The dockets removed from the KwaZulu-Natal political task team after their disbandment by police minister Senzo Mchunu had major shortcomings, including warrants of arrest that were not carried out for months.
This was the testimony of the police national serious & violent crime investigation head, Maj-Gen Mary Motsepe, before the Madlanga commission on Monday.
Motsepe said 121 dockets taken from the KZN political task team after Mchunu disbanded them had shortcomings, and some held warrants of arrest for suspects who were not nabbed by the team for months, the commission was told.
Motsepe told the commission the 121 dockets were taken to her office after deputy national commissioner Shadrack Sibiya issued a directive for the disbanding of the team and withdrawal of the dockets.
KwaZulu-Natal provincial commissioner Nhlanhla Mkhwanazi painted a bleak picture of “delayed justice” caused by the withdrawal of the dockets.
Motsepe said her office conducted an audit of them and found shortcomings in some of the teams’ investigations.
In one case, from Ndwedwe in KZN, two warrants of arrest had been issued on October 1 2024 but no arrests had been made before the team was disbanded on December 31 2024.
Missing statements
She said some dockets had several statements missing in the evidence annexures, including the murder file on Eastern Cape woman Namhla Mtwa, which was transferred to the team after a national uproar due to delays in the probe.
Three suspects linked to Mtwa’s April 2022 murder were also killed.
Motsepe confirmed that from March until August, no investigations were done on the dockets transferred to Pretoria. She said national police commissioner Fannie Masemola rejected her request for funding to investigate the task team’s cases.

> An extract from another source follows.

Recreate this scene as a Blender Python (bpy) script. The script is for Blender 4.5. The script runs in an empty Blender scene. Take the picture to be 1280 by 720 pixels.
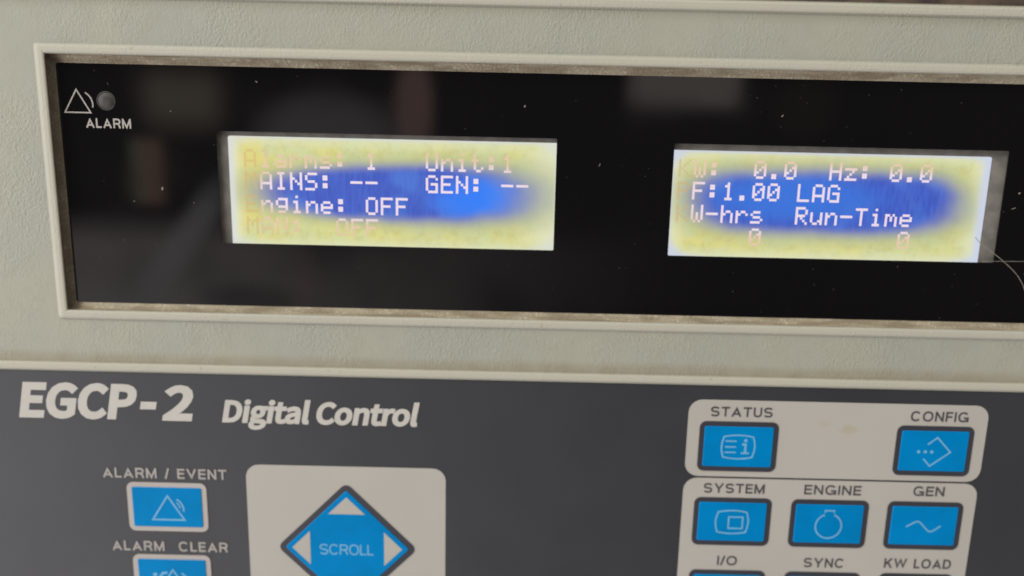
import bpy, bmesh, math, random
from mathutils import Matrix, Vector
random.seed(7)
sc = bpy.context.scene
COL = sc.collection
MM = 0.001
D = 176.84                     # camera distance from the front plane of the controller, in mm

# ------------------------------------------------------------------ camera
cam_d = bpy.data.cameras.new('camera'); cam = bpy.data.objects.new('camera', cam_d); COL.objects.link(cam)
th = math.radians(10.7546); roll = 0.0226
fw = Vector((0, math.cos(th), -math.sin(th))); u0 = Vector((0, math.sin(th), math.cos(th))); ex = Vector((1, 0, 0))
rt = math.cos(roll)*ex + math.sin(roll)*u0
up = -math.sin(roll)*ex + math.cos(roll)*u0
m = Matrix.Identity(4)
for i in range(3):
    m[i][0], m[i][1], m[i][2] = rt[i], up[i], -fw[i]
m[1][3] = -D*MM
cam.matrix_world = m
cam_d.sensor_width = 36; cam_d.lens = 925/1280*36
cam_d.clip_start = 0.005; cam_d.clip_end = 50
cam_d.dof.use_dof = True; cam_d.dof.focus_distance = 0.164; cam_d.dof.aperture_fstop = 7.5
sc.camera = cam

# ------------------------------------------------------------------ node expression helper
class NX:
    def __init__(s, nt, sock): s.nt, s.s = nt, sock
    def _m(s, op, *o, clamp=False):
        n = s.nt.nodes.new('ShaderNodeMath'); n.operation = op; n.use_clamp = clamp
        for i, a in enumerate((s,)+o):
            if isinstance(a, NX): s.nt.links.new(a.s, n.inputs[i])
            else: n.inputs[i].default_value = a
        return NX(s.nt, n.outputs[0])
    def __add__(s, o): return s._m('ADD', o)
    __radd__ = __add__
    def __mul__(s, o): return s._m('MULTIPLY', o)
    __rmul__ = __mul__
    def __sub__(s, o): return s._m('SUBTRACT', o)
    def __rsub__(s, o): return s._m('MULTIPLY', -1.0)._m('ADD', o)
    def __truediv__(s, o): return s._m('DIVIDE', o)
    def abs(s): return s._m('ABSOLUTE')
    def pow(s, p): return s._m('POWER', p)
    def min(s, o): return s._m('MINIMUM', o)
    def max(s, o): return s._m('MAXIMUM', o)
    def step(s, a, b):                  # smooth 0..1 as the value goes a -> b (a may exceed b)
        n = s.nt.nodes.new('ShaderNodeMapRange'); n.interpolation_type = 'SMOOTHSTEP'
        flip = a > b
        if flip: a, b = b, a
        s.nt.links.new(s.s, n.inputs[0]); n.inputs[1].default_value = a; n.inputs[2].default_value = b
        if flip: n.inputs[3].default_value = 1; n.inputs[4].default_value = 0
        return NX(s.nt, n.outputs[0])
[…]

The commander of the task team, Lt-Col Ntate Khumalo, told the commission all the evidence from the dockets was accounted for but had appeared to be missing because the handover was messy and some documents were incorrectly indexed in the files.
“The handover, I must say, was messy,” he said.
Khumalo said he received a call from the task team leader, police crime intelligence head Lt-Gen Dumisani Khumalo, on March 25 and was told to hand over the dockets the next day.
In all, 118 dockets in KZN were handed over, and three dockets in the Eastern Cape were submitted in April.
After Motsepe flagged missing statements in her report [information that was leaked to the media], Ntate Khumalo said he had followed up with his team and all statements had been accounted for.
“I can confirm all those statements are accounted for and are intact,” he said.
He said in Mtwa’s case, two files had been kept for the statements, and some of them had been left in a police safe when the docket was transferred to Pretoria.
Khumalo also addressed the issue of two warrants relating to Ndwedwe, in which suspects were not arrested by the team. He said the team had been unable to arrest the suspects because they had been on the run.
“We had numerous operations in locating these suspects. We found out [during tracing operations] that one was shot and killed and one was still on the run.”
He said murder suspects, when they caught wind a warrant had been issued, “run for their lives”.
“There are a lot of suspects that we are still looking for.”
He told the commission that many of the suspects changed provinces and changed their appearance to avoid arrest. Tracking them down required resources.
Khumalo said the disbandment directive dealt a blow to the team, whose members were cut from 98 to 56.
The team had lost key ballistic and crime scene experts.
“We had three ballistic experts, but now we do not have any. That letter [Mchunu’s] tore them apart.”
He said the loss of experts in the team would negatively affect the turnaround of the investigations because the team was not fully capacitated.